You get up pretty early. Have coffee or whatever you need to wake up. Eat a little something. If you’re employed. you go off to the office/construction site/shop/whatever. If not, this is a perfect time to run errands. Then lunch, a pause of an hour or three. Then things pick up until either the aperitivo hour—time to meet friends for a drink. Then a light dinner and off to the finish line. I once made a lunch date with a source, a prominent lawyer for a large company here. Silly me, I asked him what time should we meet at the restaurant. He laughed, saying, “do I really need to tell you?”
I could go into the zillions of food rules, but others have it covered, especially on YouTube, where scores of videos tell you what not to do. Over and over again. So much so that you could be faulted for thinking you’re watching the same video on an endless loop. Here and here are examples. And best of all, for a video review of the rules we live by here, is Marco in a Box:
But the main rule?
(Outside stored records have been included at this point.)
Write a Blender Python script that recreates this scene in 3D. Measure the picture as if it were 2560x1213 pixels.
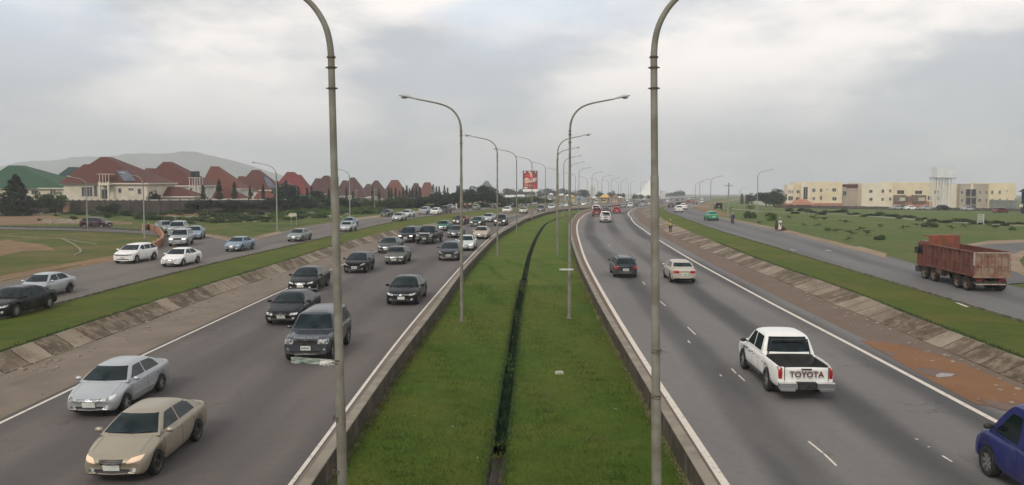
import bpy, bmesh, math, random
import numpy as np
from mathutils import Vector, Matrix
from mathutils.bvhtree import BVHTree
rad = math.radians
for o in list(bpy.data.objects): bpy.data.objects.remove(o)
SC = bpy.context.scene
COL = SC.collection
random.seed(7); np.random.seed(7)

# ------------------------------------------------------------ camera
PITCH = rad(3.3); F = 2000.0; SH = -0.0206; EYE = 7.0
cam = bpy.data.cameras.new('camera'); camo = bpy.data.objects.new('camera', cam); COL.objects.link(camo)
cam.sensor_width = 36; cam.sensor_fit = 'HORIZONTAL'; cam.lens = F/2560*36
cam.shift_y = SH*F/2560; cam.clip_start = 0.2; cam.clip_end = 9000
camo.location = (0, 0, EYE); camo.rotation_euler = (math.pi/2-PITCH, 0, 0)
SC.camera = camo
SC.view_settings.view_transform = 'Standard'; SC.view_settings.look = 'None'
SC.view_settings.exposure = 0.0; SC.view_settings.gamma = 1.0
SC.render.resolution_x = 1024; SC.render.resolution_y = 485
SC.cycles.max_bounces = 6; SC.cycles.diffuse_bounces = 2; SC.cycles.glossy_bounces = 3
SC.cycles.transmission_bounces = 4; SC.cycles.volume_bounces = 1; SC.cycles.use_denoising = True
SC.cycles.volume_max_steps = 64
HAZE_D = .0004
SC.render.filter_size = 1.6

# ------------------------------------------------------------ world: overcast sky
SUN_EL, SUN_AZ = rad(38), rad(205)      # azimuth clockwise from +Y (camera looks +Y): sun behind, to the left
W = bpy.data.worlds.new('World'); SC.world = W; W.use_nodes = True
nt = W.node_tree; N = nt.nodes; Lk = nt.links
for n in list(N): N.remove(n)
wout = N.new('ShaderNodeOutputWorld'); bg = N.new('ShaderNodeBackground'); bg.inputs[1].default_value = 0.1
Lk.new(bg.outputs[0], wout.inputs[0])
sky = N.new('ShaderNodeTexSky'); sky.sky_type = 'NISHITA'; sky.sun_disc = False
sky.sun_elevation = SUN_EL; sky.sun_rotation = SUN_AZ; sky.dust_density = 3
tc = N.new('ShaderNodeTexCoord'); sep = N.new('ShaderNodeSeparateXYZ'); Lk.new(tc.outputs['Generated'], sep.inputs[0])
def wmath(op, a, b=None, c=None, clamp=False):
    m = N.new('ShaderNodeMath'); m.operation = op; m.use_clamp = clamp
    for i, v in enumerate((a, b, c)):
        if v is None: continue
        if isinstance(v, (int, float)): m.inputs[i].default_value = v
        else: Lk.new(v, m.inputs[i])
    return m.outputs[0]
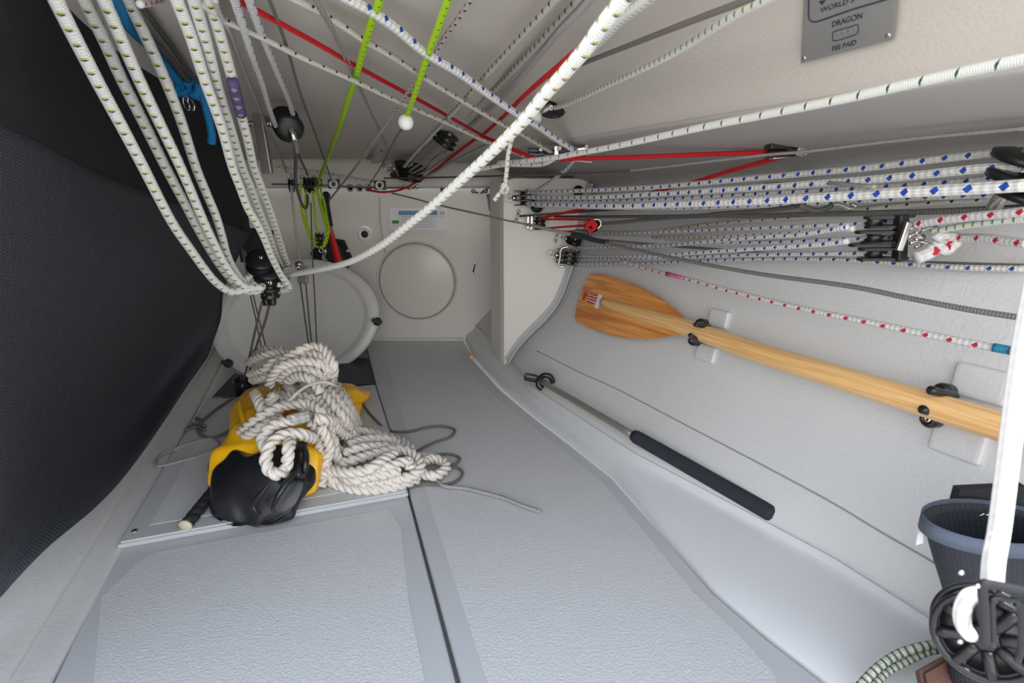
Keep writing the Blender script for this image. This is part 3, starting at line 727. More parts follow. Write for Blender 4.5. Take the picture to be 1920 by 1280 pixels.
# ================================================================ BOAT HOOK
q0, n0 = on(HB, 1012, 712, .02); 
bh = thing('boat_hook', PZ(1230, 855, .08), 'aluminium boat hook with black foam grip along the ledge', 'boat hook')
hk = [PZ(1012, 713, .085), PZ(1100, 764, .082), PZ(1190, 817, .078)]
tube('pole', hk, .0062, 'alu', bh, 12, 6)
g0, g1 = PZ(1188, 816, .078), PZ(1452, 966, .062)
tube('grip', [g0.lerp(g1, t) for t in (0, .05, .3, .6, .9, .96, 1)], .0118, 'foam', bh, 16, 4, rfun=lambda t: .72 if t < .02 else (1-.5*((t-.97)/.03)**3 if t > .97 else 1))
tube('grip_collar', [g0, g0.lerp(g1, .05)], .0105, 'black', bh, 14)
hb = PZ(1009, 712, .085)
box('hook_head', hb+V((-.016, .004, .004)), (.03, .018, .016), Matrix.Rotation(.2, 3, 'Y'), 'black', bh, .3)
tube('hook', [hb, hb+V((.012, -.004, .012)), hb+V((.026, -.006, .010)), hb+V((.032, -.006, -.004))], .006, 'black', bh, 10, 5)
tube('lower_hook', [hb, hb+V((.002, -.004, -.012)), hb+V((.010, -.006, -.018))], .007, 'black', bh, 10, 5)
# ================================================================ PLAQUE
pl0, npl = on(RB, 1590, 60, .004)
pls = thing('measurement_plaque', pl0, 'grey metal plaque reading DRAGON FEE PAID on the coaming', 'plaque')
a = onplane(1503, 117, pl0, npl); b = onplane(1677, 72, pl0, npl); c2 = onplane(1512, -90, pl0, npl)
X = (b-a); W = X.length; X.normalize(); Yv = (c2-a); Yv = (Yv-X*Yv.dot(X)); H = Yv.length; Yv.normalize(); Z = X.cross(Yv)
if Z.dot(npl) < 0: Z = -Z
def pm(px, py):
    p = onplane(px, py, pl0, npl)-a; return (p.dot(X), p.dot(Yv))
PM = Matrix.Translation(a) @ Matrix((X, Yv, Z)).transposed().to_4x4()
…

Enjoy yourself, try to greet people in Italian and get with the flow. And eat fresh vegetables whenever you can.
Related side note: when my landlord had a friend coming over after work to help with some repairs he made sandwiches for him, and always included me in such meals. As I picked up my sandwich I exclaimed, “This bread is warm! Where did you get fresh bread at 6 o’clock in the evening?” His response was in a tone of incredulity at my question: “I went to the bakery in the supermarket and told them that I wanted the fresh bread.” Oh. Of course. How silly of me.
It seems that Italians like their bread fresh, too.